Over the years in a number of threads, I have brought up topics such as these:

Ueshiba was famous for having people push on him, from standing to sitting cross legged on the mat. Many people have talked about their inability to move Ueshiba. Where in modern aikido is this feat replicated? Yet, Kodo, from Daito ryu replicated it. I'd guess if people did the research, Takeda and Sagawa, too. Tenryu was undone because Ueshiba knew the secret of aiki. Those push tests that Ueshiba did were a "hidden in plain sight" for showing an aiki created martial body.

In every encounter with an aiki person, each tester had some martial background, from jujutsu to kenjutsu to sumo to fighting. Yet, every time someone tested an aiki man, that tester was undone and came away with a singularly unique experience. Something they had never felt before. See articles about Ueshiba meeting Takeda, everyone meeting Ueshiba, etc. High ranking kendo people wanted Ueshiba's secret. They called it taisabaki, but it was aiki. In modern aikido, show me where a BJJ, judo, or kendo person has met an aikido person and come away with a singularly unique experience (that wasn't disdain).

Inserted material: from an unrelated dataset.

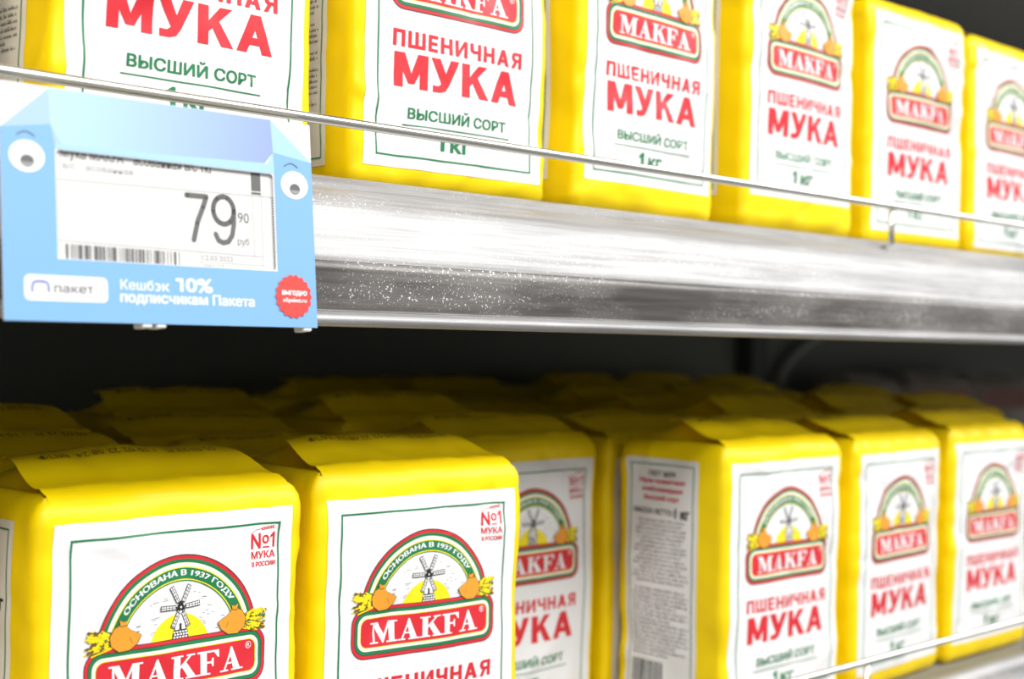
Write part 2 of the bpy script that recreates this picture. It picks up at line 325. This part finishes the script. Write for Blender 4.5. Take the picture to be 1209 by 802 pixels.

Quite a few of the giants of aikido studied under Ueshiba for about 10 years and were regarded as being very good. Show me the modern aikido equivalent where someone has studied modern aikido for about 10 years and is good. Ueshiba himself was less than 10 years. (refer back to previous paragraph for how little other martial arts helped.)

Look at the Daito ryu greats and you find similar abilities that Ueshiba had (push test, stopping people in their tracks, throwing people using a handkerchief, etc). Where in modern aikido are these abilities? Why is it that some in Daito ryu can replicate them? What is Daito ryu aiki and why is it the same as Ueshiba's aikido aiki?

There is no timing in aikido. Rear attacks are dangerous for uke. Power. Where in modern aikido is the person who can actually replicate these skills? Modern aikido relies upon getting offline, drawing the attacker out in some manner whether large or small movement, blending with the attack, etc. No timing, no modern aikido. Ueshiba's ukes have said that they dumped out of the technique before Ueshiba's powerful grip got hold of them. Not physical power. aiki power. The same aiki power that they encountered when attacking from the rear.

Where in modern aikido is another Ueshiba? Where in modern aikido is another Shioda? another giant of aikido? no aiki, no giant, no great. Yet in Daito ryu, Kodo produced at least two greats, who are still living. Sagawa at least one.

At this point, I think students of aikido should be questioning each and every shihan about aiki, about the skills of Ueshiba, about Daito ryu aiki, about the training differences between the founder and the son, the founder and the students, about why Ueshiba's feats were replicated in the Daito ryu world and in some of the aikido greats yet have all but disappeared in modern aikido, about why Ueshiba valued push tests and modern aikido can't replicate what he did, about why the training times were so small compared to modern aikido, why did Tohei go outside to learn internal skills, why did Shioda go to Kodo, etc.

With a broad brush, There is no aiki in modern aikido. Aiki is the defining difference between modern aikido and Ueshiba's aikido. It really is as simple as that.

NOTE: There is no assigning blame here, no pointing fingers. History isn't as neatly packaged to give a clear answer as to why aiki was never taught. In his later years, Ueshiba doesn't seem to have clearly taught it at all. But, then again, was he teaching it but in his own spiritual terms and words? Throw in different eras of Japanese history, Japanese culture, a World War, etc, and you get quite a mixed bag of events.